Mardi 20 août, Abdellatif Baybay et Sandra Guillen sont présents à l’Écluse et discutent autour d’un café. Grégory est sur le plateau, installé à une grande table derrière machines et ordinateurs. L’atmosphère semble plus tendue que précédemment. C’est la troisième semaine de résidence. Les journées débutant tôt et se terminant rarement avant deux heures du matin, la fatigue commence à se faire sentir. Aujourd’hui, pour la première fois, les sons et les images vont prendre vie sur la structure. Il s’agit de mettre à l’épreuve les différents éléments, de voir si, ensemble, ils font sens. C’est le premier assemblage et chacun est extrêmement attentif. Les séquences se succèdent : Mostar et son pont, le mur de Tijuana… Les paysages défilent, se font et se défont, les esquisses de et à la manière de Sandra prennent vie. La musique monte, dérangeante et intrigante. L’assemblage ne laisse pas indifférent l’équipe qui assiste à cette séance de travail. Des questions émergent. Faut-il amener le spectateur à entrer dans le spectacle en le ménageant ? Faut-il lui faire ressentir d’emblée le profond malaise posé par le propos de Plébiscite ? Les avis sont contradictoires mais constructifs. C’est ensuite l’occasion de discuter des ressentis de chacun, des incompréhensions ou des enthousiasmes. La scénographie et les différents éléments de la création sont évoqués. Rapidement la conversation devient assez technique et Grégory prend des notes pour répondre à chaque point évoqué. « Pour chacune de mes créations, j’ai un objectif. Au fur et à mesure du travail, il y a des choses qui deviennent pourries parce que l’idée était intéressante mais que je n’ai pas les moyens de la faire. Ou alors l’idée semblait intéressante mais finalement, mise à l’épreuve, ça devient un truc nul. Et puis, parfois, au contraire, le fait d’être dans l’exercice de la chose fait qu’une sorte de lumière jaillit à ce moment-là. »

 

Derniers jours

 

Vendredi 30 août, la résidence touche à sa fin. Il est 14h30 et c’est le début du dernier filage. Toute l’équipe est à l’œuvre pour cet avant-dernier jour. L’épuisement est proche, tant le rythme a été intense sur ce dernier mois. Dans les gradins, Bruno est à la lumière et Abdel observe les mouvements de chacun. Sur le plateau, Sandra est cachée derrière le mur pour manipuler sans être vue et Grégory assis en tailleur, devant ses machines. Quelques observateurs privilégiés forment le public. Le noir se fait, le silence s’installe. « Un premier résultat est là et nous n’en avons pas honte, même s’il reste encore beaucoup de choses à faire. » Dans cette création qui aurait pu n’être qu’une création de commande, Grégory David a choisi de poser un propos, de dire une préoccupation. Pas question en effet, pour lui, de s’éloigner de ce qu’il veut exprimer : « Je tourne tout cela à mon avantage. J’ai pris la liberté de construire un spectacle avec ce qui m’était imposé mais en ayant une intention et un engagement politique derrière. Les murs se construisent parce que le peuple, la plèbe, les acceptent. Soit par défaut, soit par conviction. Le peuple devrait avoir la maîtrise de ce qui se décide. Ensemble, on doit agir d’un commun accord pour détruire ces murs. » Voilà ce que raconte Plébiscite.
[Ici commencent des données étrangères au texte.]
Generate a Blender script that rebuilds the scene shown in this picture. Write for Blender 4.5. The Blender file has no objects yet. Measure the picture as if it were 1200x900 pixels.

• Éléonore Perraudeau & Hélène Deschère

Grégory David, alias Groolot, est un touche-à-tout, un véritable bricoleur de l’immatériel. Enseignant en informatique, il compose de la musique électronique, crée des spectacles et développe des outils numériques pour répondre aux besoins de son imagination.

Sélectionné aux VIIèmes jeux de la francophonie pour représenter la France, il a obtenu le vendredi 13 septembre la médaille d’argent dans la catégorie création numérique. Nous avons suivi Grégory David tout au long de l’élaboration du projet Plébiscite. Neuf mois de création, de réflexion, de questionnement, d’enthousiasme, de rencontres, d’adaptation aux nombreuses contraintes rencontrées. Un temps de travail dense, intense mais résolument humain et généreux.